The unfortunate strength of anti-American feeling in the Arab world stems principally from the unswerving financial and political support our government has given Israel in recent years. That support might not have rankled too much if American envoys could have said that it led to Israeli flexibility in the Arab-Israeli peace process. They could not. American aid to Israel--far higher, on a per capita basis, than that to any other country--was met with a strengthening of Likud’s nyet on all aspects of the peace process. Yet Israel managed to fend off any linkage between American aid and the Likud government’s responsiveness to our government’s concerns about the peace process.

How did Likud achieve such a remarkable political feat? Precisely by exploiting the myth that Israel contributed more to the United States through the strategic relationship than itreceived in return. The Likud argument, which too many in the Reagan Administration bought, thus held that downgrading the relationship in any way would hurt Washington more than it hurt Jerusalem. What baloney.

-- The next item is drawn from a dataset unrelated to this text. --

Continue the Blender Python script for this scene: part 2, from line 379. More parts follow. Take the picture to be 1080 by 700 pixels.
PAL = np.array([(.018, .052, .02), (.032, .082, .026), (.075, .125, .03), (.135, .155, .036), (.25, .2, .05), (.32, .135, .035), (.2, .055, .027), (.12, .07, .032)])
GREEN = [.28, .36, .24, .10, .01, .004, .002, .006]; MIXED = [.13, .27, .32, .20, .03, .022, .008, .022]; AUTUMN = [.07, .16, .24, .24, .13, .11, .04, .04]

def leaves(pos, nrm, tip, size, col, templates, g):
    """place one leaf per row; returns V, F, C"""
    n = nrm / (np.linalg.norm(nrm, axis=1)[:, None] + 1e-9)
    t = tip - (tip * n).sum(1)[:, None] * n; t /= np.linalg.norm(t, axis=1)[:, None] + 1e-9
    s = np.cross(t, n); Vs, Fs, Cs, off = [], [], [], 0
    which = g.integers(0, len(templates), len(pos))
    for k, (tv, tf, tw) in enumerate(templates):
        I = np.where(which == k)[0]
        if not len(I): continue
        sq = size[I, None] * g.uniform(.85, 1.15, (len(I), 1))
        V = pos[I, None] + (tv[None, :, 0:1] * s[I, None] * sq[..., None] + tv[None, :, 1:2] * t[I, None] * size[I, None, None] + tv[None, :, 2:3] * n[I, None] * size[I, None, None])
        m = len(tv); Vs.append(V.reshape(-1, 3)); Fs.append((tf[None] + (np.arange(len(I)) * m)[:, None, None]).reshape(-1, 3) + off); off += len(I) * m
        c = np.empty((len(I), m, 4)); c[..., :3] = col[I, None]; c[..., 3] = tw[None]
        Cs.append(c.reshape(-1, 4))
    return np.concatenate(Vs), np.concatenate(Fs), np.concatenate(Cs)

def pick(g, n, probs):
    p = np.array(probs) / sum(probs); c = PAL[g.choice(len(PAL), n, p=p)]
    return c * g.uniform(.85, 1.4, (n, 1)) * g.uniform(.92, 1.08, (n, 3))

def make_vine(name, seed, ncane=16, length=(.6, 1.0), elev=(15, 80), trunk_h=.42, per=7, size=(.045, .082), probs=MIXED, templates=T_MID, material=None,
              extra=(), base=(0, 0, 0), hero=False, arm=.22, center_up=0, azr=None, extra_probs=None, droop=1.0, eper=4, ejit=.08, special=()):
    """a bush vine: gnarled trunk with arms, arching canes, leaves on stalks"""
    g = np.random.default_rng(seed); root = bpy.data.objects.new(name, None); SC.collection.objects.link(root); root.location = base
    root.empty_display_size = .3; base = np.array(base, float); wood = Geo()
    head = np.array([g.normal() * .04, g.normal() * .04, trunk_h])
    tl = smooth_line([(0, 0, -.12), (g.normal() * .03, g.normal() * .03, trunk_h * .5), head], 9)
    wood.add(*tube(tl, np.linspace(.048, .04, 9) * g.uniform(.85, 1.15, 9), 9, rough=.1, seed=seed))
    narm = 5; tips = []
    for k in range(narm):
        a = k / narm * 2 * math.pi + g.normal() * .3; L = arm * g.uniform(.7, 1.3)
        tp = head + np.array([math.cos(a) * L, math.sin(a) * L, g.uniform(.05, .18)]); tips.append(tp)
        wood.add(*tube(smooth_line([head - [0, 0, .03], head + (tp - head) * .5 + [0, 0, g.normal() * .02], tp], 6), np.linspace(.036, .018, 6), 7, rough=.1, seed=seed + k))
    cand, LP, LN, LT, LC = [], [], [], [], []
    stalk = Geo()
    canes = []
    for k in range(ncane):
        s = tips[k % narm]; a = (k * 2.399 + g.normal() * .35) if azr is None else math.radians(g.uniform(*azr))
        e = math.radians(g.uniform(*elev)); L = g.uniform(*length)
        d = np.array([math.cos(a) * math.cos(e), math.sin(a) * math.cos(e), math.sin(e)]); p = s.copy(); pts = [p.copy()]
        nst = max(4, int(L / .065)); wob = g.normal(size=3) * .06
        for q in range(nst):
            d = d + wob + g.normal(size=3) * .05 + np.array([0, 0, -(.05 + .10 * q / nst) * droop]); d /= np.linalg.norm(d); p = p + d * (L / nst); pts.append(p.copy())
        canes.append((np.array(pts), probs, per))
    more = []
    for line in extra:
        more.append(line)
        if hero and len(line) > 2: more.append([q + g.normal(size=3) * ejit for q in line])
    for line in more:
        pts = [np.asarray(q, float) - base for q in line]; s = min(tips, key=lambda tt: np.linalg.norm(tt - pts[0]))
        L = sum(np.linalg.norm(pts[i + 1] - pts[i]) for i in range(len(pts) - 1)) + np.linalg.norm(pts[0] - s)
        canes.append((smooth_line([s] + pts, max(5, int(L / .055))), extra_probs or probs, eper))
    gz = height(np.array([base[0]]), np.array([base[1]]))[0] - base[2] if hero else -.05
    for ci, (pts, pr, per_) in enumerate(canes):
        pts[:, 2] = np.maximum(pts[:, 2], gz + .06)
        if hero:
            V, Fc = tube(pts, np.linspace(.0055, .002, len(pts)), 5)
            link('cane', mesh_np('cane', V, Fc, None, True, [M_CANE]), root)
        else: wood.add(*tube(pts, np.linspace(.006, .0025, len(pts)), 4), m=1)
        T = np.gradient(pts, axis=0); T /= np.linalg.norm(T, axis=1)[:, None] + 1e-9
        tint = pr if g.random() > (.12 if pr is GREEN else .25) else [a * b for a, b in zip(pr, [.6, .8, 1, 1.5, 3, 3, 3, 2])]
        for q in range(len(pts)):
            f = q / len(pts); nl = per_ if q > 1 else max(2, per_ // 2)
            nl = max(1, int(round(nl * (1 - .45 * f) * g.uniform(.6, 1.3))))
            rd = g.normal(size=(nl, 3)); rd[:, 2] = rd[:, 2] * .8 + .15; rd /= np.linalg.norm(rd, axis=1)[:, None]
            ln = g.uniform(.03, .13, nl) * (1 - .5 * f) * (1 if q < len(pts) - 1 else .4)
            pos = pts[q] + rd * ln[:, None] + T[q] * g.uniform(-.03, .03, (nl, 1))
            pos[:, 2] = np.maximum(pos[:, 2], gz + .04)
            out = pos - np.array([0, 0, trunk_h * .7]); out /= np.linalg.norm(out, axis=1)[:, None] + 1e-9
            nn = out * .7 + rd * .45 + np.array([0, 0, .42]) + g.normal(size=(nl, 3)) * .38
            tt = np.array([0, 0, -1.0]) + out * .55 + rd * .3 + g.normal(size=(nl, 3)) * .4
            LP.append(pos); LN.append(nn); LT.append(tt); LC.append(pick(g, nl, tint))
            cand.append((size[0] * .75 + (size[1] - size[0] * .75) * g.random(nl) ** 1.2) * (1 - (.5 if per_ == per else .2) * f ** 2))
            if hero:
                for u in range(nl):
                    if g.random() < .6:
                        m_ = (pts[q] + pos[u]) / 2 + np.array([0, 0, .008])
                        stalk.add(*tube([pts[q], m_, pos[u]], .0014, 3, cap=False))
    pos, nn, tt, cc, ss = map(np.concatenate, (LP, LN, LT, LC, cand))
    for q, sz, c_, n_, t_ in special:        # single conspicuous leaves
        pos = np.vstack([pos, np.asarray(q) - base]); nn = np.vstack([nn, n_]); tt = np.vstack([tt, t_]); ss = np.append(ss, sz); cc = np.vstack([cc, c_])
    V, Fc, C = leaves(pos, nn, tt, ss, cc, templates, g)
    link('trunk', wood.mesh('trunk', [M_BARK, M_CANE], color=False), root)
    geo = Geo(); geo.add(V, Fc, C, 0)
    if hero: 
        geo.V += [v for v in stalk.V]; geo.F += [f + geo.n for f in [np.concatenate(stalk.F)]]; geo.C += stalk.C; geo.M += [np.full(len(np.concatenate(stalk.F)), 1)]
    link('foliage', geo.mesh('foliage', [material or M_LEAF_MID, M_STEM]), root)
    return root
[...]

As we face the challenge in the gulf, the hollowness of Likud’s “strategic ally” myth is clearer than ever before. The most we can demand of the Israelis now, and we certainly should insist on this, is that they keep out of the present conflict and allow those who are able--Egypt, Syria and the rest--to get on with the job of reversing Iraq’s aggression.

The ending of the “strategic ally” myth does not mean that, in the future, American commitment to Israel’s existence as a democratic state at peace with its neighbors should be any weaker. But the moral core of that commitment needs to be restated, as does our country’s determination to reforge the link that Reagan broke, between the level of our support for Israel and Israel’s policies toward its neighbors.

It is a pity that 10 years of American timidity in Arab-Israeli peacemaking have given Saddam Hussein such a powerful political weapon to wield against us in the Arab world. His attempts to portray himself as the defender of Arab interests against Israel should be rejected as cheap demagoguery. But as we send American troops into the Arabian desert, we need to define our core national interests in the Middle East. Supporting the economy of the Western world, including the stability of its oil supplies, is one of them. So is support for a democratic Israel. But support for Likud’s expansionist vision of Israel is not an American goal. In the ongoing diplomacy of the crisis, that will need to be restated.